Starting at the first line of the listing below, repeat each line exactly until the line containing "random.seed(7)", which you include. Leave out pictures.

start Material

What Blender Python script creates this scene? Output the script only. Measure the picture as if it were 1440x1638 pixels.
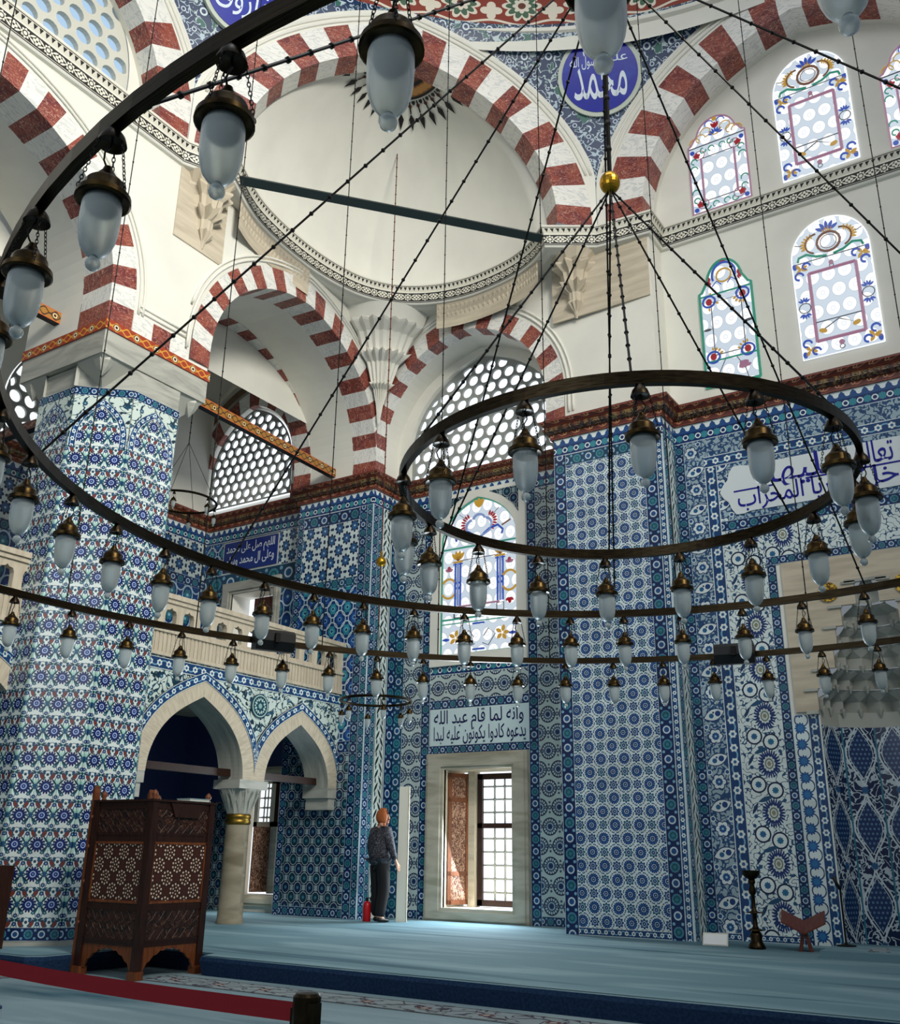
import bpy, bmesh, math, random
from mathutils import Vector, Matrix
from mathutils.geometry import delaunay_2d_cdt
from math import sin, cos, pi, radians, sqrt, atan2, hypot
for _o in list(bpy.data.objects): bpy.data.objects.remove(_o)
S = bpy.context.scene
COL = S.collection
random.seed(7)

# ------------------------------------------------------------------ camera, world, lights, exposure
cam = bpy.data.cameras.new('camera'); cam.sensor_fit = 'HORIZONTAL'; cam.sensor_width = 36; cam.lens = 38.37
cam.clip_start = .05; cam.clip_end = 200
camo = bpy.data.objects.new('camera', cam); COL.objects.link(camo)
_r = Vector((.84021569, .54207866, .01372331)); _u = Vector((.17091734, -.28876815, .94201922)); _f = Vector((-.51461137, .78915378, .33527817))
camo.matrix_world = Matrix(((_r.x, _u.x, -_f.x, 0), (_r.y, _u.y, -_f.y, 0), (_r.z, _u.z, -_f.z, 1.03), (0, 0, 0, 1)))
S.camera = camo
S.view_settings.view_transform = 'Standard'; S.view_settings.look = 'None'; S.view_settings.gamma = 1
S.view_settings.use_curve_mapping = False
S.view_settings.exposure = 0.0
W = bpy.data.worlds.new('world'); S.world = W; W.use_nodes = True
W.node_tree.nodes['Background'].inputs[0].default_value = (.80, .90, 1, 1)
W.node_tree.nodes['Background'].inputs[1].default_value = .22
S.cycles.max_bounces = 5; S.cycles.diffuse_bounces = 3; S.cycles.glossy_bounces = 2; S.cycles.transmission_bounces = 3
S.cycles.transparent_max_bounces = 6; S.cycles.caustics_reflective = False; S.cycles.caustics_refractive = False

def area(name, loc, target, sx, sy, power, color=(1, 1, 1), spread=180):
    l = bpy.data.lights.new(name, 'AREA'); l.shape = 'RECTANGLE'; l.size = sx; l.size_y = sy; l.energy = power; l.color = color; l.spread = radians(spread)
    o = bpy.data.objects.new(name, l); COL.objects.link(o); o.location = loc
    o.rotation_euler = (Vector(target) - Vector(loc)).to_track_quat('-Z', 'Y').to_euler()
    return o
# daylight through the windows of the right hand wall, of the entrance wall behind and of the dome drum
area('window_light_right', (5.6, 2.5, 13.5), (-11, 8.0, 7.0), 4, 4, 620, (1, .97, .88), 80)
area('window_light_entrance', (-3, -6.5, 6.5), (-6, 12, 4.5), 7, 5, 230, (.86, .94, 1))
area('window_light_drum', (-2, 3.5, 16.5), (-6, 9.5, 3), 6, 6, 330, (.95, .98, 1))
# daylight through the low and the stained glass windows of the qibla wall
area('window_light_low', (-8.6, 14.35, 1.35), (-7.6, 10, 0), 1.1, 2.0, 150, (.82, .93, 1))
area('window_light_aisle', (-13.0, 13.3, 1.1), (-11.8, 10.5, 0), 0.8, 1.6, 14, (.8, .92, 1))

# ------------------------------------------------------------------ node maths
def srgb(h):
    h = h.lstrip('#'); c = [int(h[i:i + 2], 16) / 255 for i in (0, 2, 4)]
    return tuple(x / 12.92 if x <= .04045 else ((x + .055) / 1.055) ** 2.4 for x in c) + (1,)

def glaze(h):
    """the potters' blues lean to green: pull a painted blue towards teal"""
    r, g, b = (int(h[i:i + 2], 16) for i in (1, 3, 5))
    if b > g + 24 and b > r + 60: g = g + .09 * (b - g); b = b * .95; r = r * .95
    return '#%02x%02x%02x' % (int(r), int(g), int(b))

class X:
    nt = None
    def __init__(s, v): s.v = v
    def __add__(a, b): return M('ADD', a, b)
    def __radd__(a, b): return M('ADD', b, a)
    def __sub__(a, b): return M('SUBTRACT', a, b)
    def __rsub__(a, b): return M('SUBTRACT', b, a)
    def __mul__(a, b): return M('MULTIPLY', a, b)
    def __rmul__(a, b): return M('MULTIPLY', b, a)
    def __truediv__(a, b): return M('DIVIDE', a, b)
    def __lt__(a, b): return M('LESS_THAN', a, b)
    def __gt__(a, b): return M('GREATER_THAN', a, b)

def M(op, *args):
    n = X.nt.nodes.new('ShaderNodeMath'); n.operation = op
    for i, a in enumerate(args):
        if isinstance(a, X): X.nt.links.new(a.v, n.inputs[i])
        else: n.inputs[i].default_value = float(a)
    return X(n.outputs[0])
def fr(a): return M('FRACT', a)
def fl(a): return M('FLOOR', a)
def ab(a): return M('ABSOLUTE', a)
def mn(a, b): return M('MINIMUM', a, b)
def mx(a, b): return M('MAXIMUM', a, b)
def sn(a): return M('SINE', a)
def cs(a): return M('COSINE', a)
def ln(x, y): return M('SQRT', M('MULTIPLY_ADD', x, x, y * y))
def at(y, x): return M('ARCTAN2', y, x)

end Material

--- Result below ---
What Blender Python script creates this scene? Output the script only. Measure the picture as if it were 1440x1638 pixels.
import bpy, bmesh, math, random
from mathutils import Vector, Matrix
from mathutils.geometry import delaunay_2d_cdt
from math import sin, cos, pi, radians, sqrt, atan2, hypot
for _o in list(bpy.data.objects): bpy.data.objects.remove(_o)
S = bpy.context.scene
COL = S.collection
random.seed(7)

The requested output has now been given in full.